Besides the safety argumement for not allowing these two to be combined, it is hugely manpower negative. Put aside the efficiency argument Horrido already made, if you lose and entire category of reserves, you lose big. For every 787 Reserve Captain that doesn't need to be staffed becasue there is a 777 reserve captain to cover for him, that is one less widebody captain position. Which means that guy will be a narrow body captain. And for every narrow body captain that doesn't get the upgrade, there is a widebody First Officer that gets stuck in his right seat. The trickle down effect is huge.

Does no one remember the 737-200 737-300 postion that the UAL pilots made a stand on and won? They refused to allow them to be one category because of the safety implications.
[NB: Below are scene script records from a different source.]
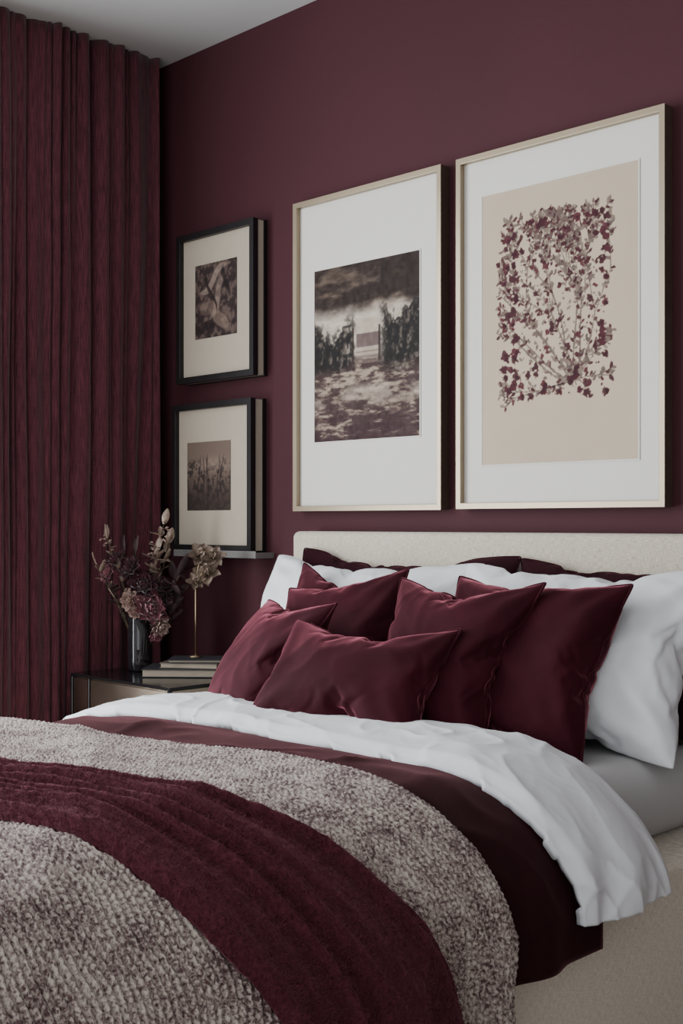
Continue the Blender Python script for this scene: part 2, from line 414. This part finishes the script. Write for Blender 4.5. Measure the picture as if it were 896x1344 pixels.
# ------------------------------------------------------------------ pillows via inflated cloth
def pillow_shape(W,Hh,seed,pressure=3.0,frames=26,n=46,stiff=12,bend=.4):
    nx=n; ny=max(16,int(round(n*Hh/W)))
    v=[];idx={}
    for j in range(ny+1):
        for i in range(nx+1):
            a=i/nx*2-1;b=j/ny*2-1
            idx[(0,i,j)]=len(v)
            h=.012*(1-a**4)*(1-b**4)+.003*mn.noise(Vector((a*4,b*4,seed)))*(1-a**2)*(1-b**2)
            v.append((a*W/2,b*Hh/2,h))
    for j in range(ny+1):
        for i in range(nx+1):
            if i in(0,nx) or j in (0,ny): idx[(1,i,j)]=idx[(0,i,j)]
            else:
                a=i/nx*2-1;b=j/ny*2-1
                idx[(1,i,j)]=len(v)
                h=.012*(1-a**4)*(1-b**4)+.003*mn.noise(Vector((a*4,b*4,seed+9)))*(1-a**2)*(1-b**2)
                v.append((a*W/2,b*Hh/2,-h))
    f=[]
    for j in range(ny):
        for i in range(nx):
            f.append((idx[(0,i,j)],idx[(0,i+1,j)],idx[(0,i+1,j+1)],idx[(0,i,j+1)]))
            f.append((idx[(1,i,j)],idx[(1,i,j+1)],idx[(1,i+1,j+1)],idx[(1,i+1,j)]))
    me=mesh_from('tmp_pillow',v,f); o=add_obj('tmp_pillow',me)
    m=o.modifiers.new('cloth','CLOTH'); s=m.settings
    s.quality=5; s.mass=.15; s.air_damping=2
    s.tension_stiffness=stiff; s.compression_stiffness=stiff; s.shear_stiffness=stiff*.5; s.bending_stiffness=bend
    s.use_pressure=True; s.uniform_pressure_force=pressure
    s.effector_weights.gravity=0
    m.collision_settings.use_collision=False
    m.point_cache.frame_start=1; m.point_cache.frame_end=frames+2
    for fr in range(1,frames+1): scene.frame_set(fr)
    dg=bpy.context.evaluated_depsgraph_get(); ev=o.evaluated_get(dg); em=ev.to_mesh()
    co=np.zeros(len(em.vertices)*3); em.vertices.foreach_get('co',co); co=co.reshape(-1,3).copy()
    ev.to_mesh_clear()
    bpy.data.objects.remove(o); scene.frame_set(1)
    bl=[idx[(0,i,0)] for i in range(nx)]+[idx[(0,nx,j)] for j in range(ny)]+[idx[(0,i,ny)] for i in range(nx,0,-1)]+[idx[(0,0,j)] for j in range(ny,0,-1)]
    th=co[:,2].max()-co[:,2].min()
    if not np.isfinite(co).all() or th<.04 or th>1.0:
        co=np.array(v)
        a=co[:,0]/(W/2); b=co[:,1]/(Hh/2)
        zz=.08*((1-a**2)*(1-b**2)).clip(0)**.45*np.sign(co[:,2]+1e-9)
        co[:,0]*=1-.07*(1-b**2); co[:,1]*=1-.07*(1-a**2); co[:,2]=zz
    return co,f,bl
def shape_scaled(sh,W,Hh,T,un=(0,0)):
    co,f,bl=sh; c=co.copy()
    c-= (c.max(0)+c.min(0))/2
    e=c.max(0)-c.min(0)
    c*=np.array([W/e[0],Hh/e[1],T/e[2]])
    a=c[:,0]/(W/2); b=c[:,1]/(Hh/2)
    c[:,0]*=1+un[0]*(1-b**2).clip(0); c[:,1]*=1+un[1]*(1-a**2).clip(0)
    return c,f,bl
SQ=[pillow_shape(.48,.48,3,4.0,bend=.05,n=60), pillow_shape(.48,.48,8,2.5,frames=22,bend=.05,n=60)]
LB=pillow_shape(.52,.32,5,4.0,bend=.05,n=60)
SH=[pillow_shape(.80,.55,6,2.5,n=70,frames=26,bend=.05), pillow_shape(.80,.55,16,2.5,n=70,frames=24,bend=.05)]

def corner_creases(x,y,W,Hh,seed):
    s=0
    for k,(cx,cy) in enumerate(((-1,-1),(1,-1),(1,1),(-1,1))):
        dx=x-cx*W/2; dy=y-cy*Hh/2; r=math.hypot(dx,dy)
        an=math.atan2(dy*cy,dx*cx)
        fall=math.exp(-((r-.10)/.09)**2)
        s+=fall*math.sin(an*13+seed*1.3+k*2+3*mn.noise(Vector((r*7,k,seed))))
    return s

def place_pillow(name,sh,W,Hh,T,c,alpha,yaw=0,roll=0,mat=None,piping=0,seed=0,wr=.0,slump=.12,un=(0,0),cc=.003,fine=0):
    co,f,bl=shape_scaled(sh,W,Hh,T,un)
    out=[]
    for p in co:
        x,y,z=p
        b=y/(Hh/2)
        z*=1-slump*b
        k=(1-(x/(W/2))**2)*(1-b*b)
        z+=(.008*mn.noise(Vector((x*6,y*6,seed)))+cc*corner_creases(x,y,W,Hh,seed)+wr*(ridge(x,y,5,seed+2)+.4*ridge(x,y,13,seed+5))+fine*ridge(x,y,28,seed+7))*(1 if z>0 else -1)*max(0,k)**.3
        x+=.004*mn.noise(Vector((x*5,y*5,seed+3))); y+=.006*mn.noise(Vector((x*5,y*5,seed+6)))
        out.append(Vector((x,y,z)))
    mb=MB(); mb.add(out,f)
    me=mesh_from(name,mb.v,mb.f)
    R=Matrix.Rotation(math.radians(yaw),4,'Z')@Matrix.Rotation(math.radians(alpha),4,'X')@Matrix.Rotation(math.radians(roll),4,'Z')
    if piping:
        bm=bmesh.new(); bm.from_mesh(me)
        m2=MB(); m2.tube([out[i] for i in bl],piping,closed=True,n=6)
        vs=[bm.verts.new(p) for p in m2.v]
        for q in m2.f:
            bm.faces.new([vs[i] for i in q])
        bm.to_mesh(me); bm.free()
    o=add_obj(name,me,[mat],smooth=True)
    o.matrix_world=Matrix.Translation(Vector(c))@R
    s=o.modifiers.new('sub','SUBSURF'); s.levels=1; s.render_levels=1
    return o

# dark shams at back
place_pillow('dark_velvet_pillow',SH[0],.86,.47,.12,(1.36,-.180,.890),76,0,0,M_velvet2,.003,seed=1,wr=.003,un=(.05,.18))
place_pillow('dark_velvet_pillow',SH[1],.74,.47,.12,(2.16,-.180,.880),76,0,0,M_velvet2,.003,seed=2,wr=.003,un=(.03,.16))
# white pillows
place_pillow('white_pillow',SH[0],.84,.49,.17,(1.31,-.315,.885),61,0,0,M_white,seed=11,wr=.011,un=(.05,.20),cc=.008,fine=.003)
place_pillow('white_pillow',SH[1],.76,.49,.18,(2.065,-.340,.882),60,0,0,M_white,seed=12,wr=.011,un=(.05,.17),cc=.008,fine=.003)
# velvet cushions
V='burgundy_velvet_cushion'
U1=(.02,.02)
place_pillow(V,SQ[0],.44,.42,.14,(1.345,-.440,.862),66,0,-10,M_velvet,.0035,seed=21,wr=.004,un=U1)
place_pillow(V,SQ[1],.44,.41,.14,(1.45,-.505,.866),63,0,10,M_velvet,.0035,seed=22,wr=.004,un=U1)
place_pillow(V,SQ[0],.42,.41,.16,(1.395,-.700,.820),58,-19,2,M_velvet,.0035,seed=23,wr=.004,un=(.04,.07))
place_pillow(V,SQ[1],.51,.44,.16,(2.050,-.500,.870),61,0,0,M_velvet,.0035,seed=24,wr=.004,un=(.02,.04))
place_pillow(V,SQ[0],.45,.46,.15,(1.905,-.605,.866),58,0,0,M_velvet,.0035,seed=25,wr=.004,un=(.03,.04))
place_pillow('burgundy_velvet_lumbar_cushion',LB,.49,.335,.14,(1.775,-.775,.831),50,8,-1,M_velvet,.0035,seed=26,wr=.004,un=(.03,.06))

# ------------------------------------------------------------------ art
def vnoise(w,h,fx,fy,seed):
    r=np.random.RandomState(seed); gx=int(fx)+2; gy=int(fy)+2; g=r.rand(gy,gx)
    X,Y=np.meshgrid(np.linspace(0,fx,w),np.linspace(0,fy,h))
    xi=X.astype(int); yi=Y.astype(int); xf=X-xi; yf=Y-yi
    xf=xf*xf*(3-2*xf); yf=yf*yf*(3-2*yf)
    xi=np.minimum(xi,gx-2); yi=np.minimum(yi,gy-2)
    return (g[yi,xi]*(1-xf)+g[yi,xi+1]*xf)*(1-yf)+(g[yi+1,xi]*(1-xf)+g[yi+1,xi+1]*xf)*yf
def fbm(w,h,fx,fy,seed,o=4):
    a=np.zeros((h,w));t=0;amp=1
    for k in range(o):
        a+=amp*vnoise(w,h,fx*2**k,fy*2**k,seed+k); t+=amp; amp*=.6
    return a/t
def lerp(a,b,t): return a+(b-a)*t[...,None]
def S(a,b,x):
    t=np.clip((x-a)/(b-a),0,1); return t*t*(3-2*t)
def lin(img):
    c=np.clip(img/255.,0,1); return np.where(c<=.04045,c/12.92,((c+.055)/1.055)**2.4)
def C(*c): return np.array(c,dtype=float)

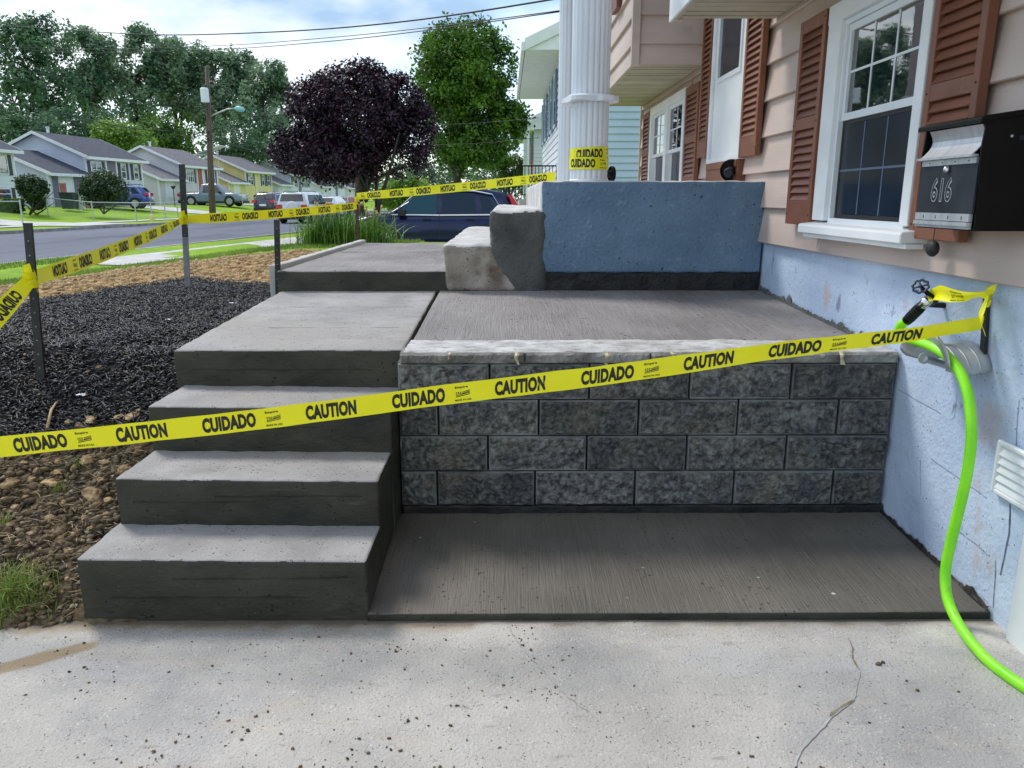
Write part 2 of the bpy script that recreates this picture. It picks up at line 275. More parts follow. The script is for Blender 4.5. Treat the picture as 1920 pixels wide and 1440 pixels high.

Anyone that is advocating combining these two is a management proxy and carries no respect!
Your math is off the charts bad. You're assertion that this is hugely manpower negative is based on nothing. No facts, no data, and a compete misunderstanding of how staffing works. You think if there are 30 pilots on reserve for the 777 in a base that if they suddenly double the number of pilots by adding the 787 to the mix that there will still be 30 reserves?????? The TA addresses the ratio required for numbers required, and it ain't what you describe.

As a safety issue, I agree wholeheartedly with you that it would be a collasally bad idea to combine the two fleets.